'I'VE NEVER SEEN anything like it, and I pray that I never have to again,' says police sergeant Niwat Siwantawong, taking a fierce pull on his cheroot. 'I mean, this is a pretty wild province - we're close to the Burmese border - and I've seen some things in my time. But nothing like this.'
The wiry policeman, who sports a bejewelled pistol and two sets of handcuffs on his cowboy belt, oversees a small corner of Ratchaburi province's Damnoen Saduak district, three hours' drive west from Bangkok. It's a beautiful part of Thailand, home to the famously photogenic floating market, where women in big straw hats paddle small wooden boats laden with all manner of produce, about cool green canals. Dotted between the palm plantations are fruit and vegetable orchards, criss-crossed by irrigation ditches full of lotus flowers.
The district is chiefly famous for having given Thailand one of its recent prime ministers: Chatichai 'No Problem' Choonhaven. That was until October 4, when a crime - so bloody, disturbing and bizarre that it would shock a nation - was perpetrated in the rural idyll.
That afternoon began much like any other, Niwat says. It was warm and sunny, and life was unfolding at its usual lazy pace. 'There wasn't much happening. I was in the garage tinkering with my motorbike. That's when I got the call.' A man known in the district as Tong 'Bet' Jiamcharoen called police headquarters in Damnoen Saduak, shouting about human sacrifice and strange happenings in his mother's house in Bak Khlong Khut village. The village is about 10km from Niwat's outpost, so he was sent to check things out.

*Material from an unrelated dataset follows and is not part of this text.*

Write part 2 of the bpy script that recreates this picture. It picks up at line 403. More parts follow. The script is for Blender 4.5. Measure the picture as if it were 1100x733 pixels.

'I know the family, and I'd heard a few weird rumours,' he says. 'But I was thinking someone had probably drunk a bit too much lao khao [rice whiskey] and was having a bit of fun.'
He arrived at the two-storey house and immediately felt something was wrong. 'It was quiet - strangely quiet,' he says. 'There were no birds singing, no dogs barking.' He called out for 'Bet', but there was no reply.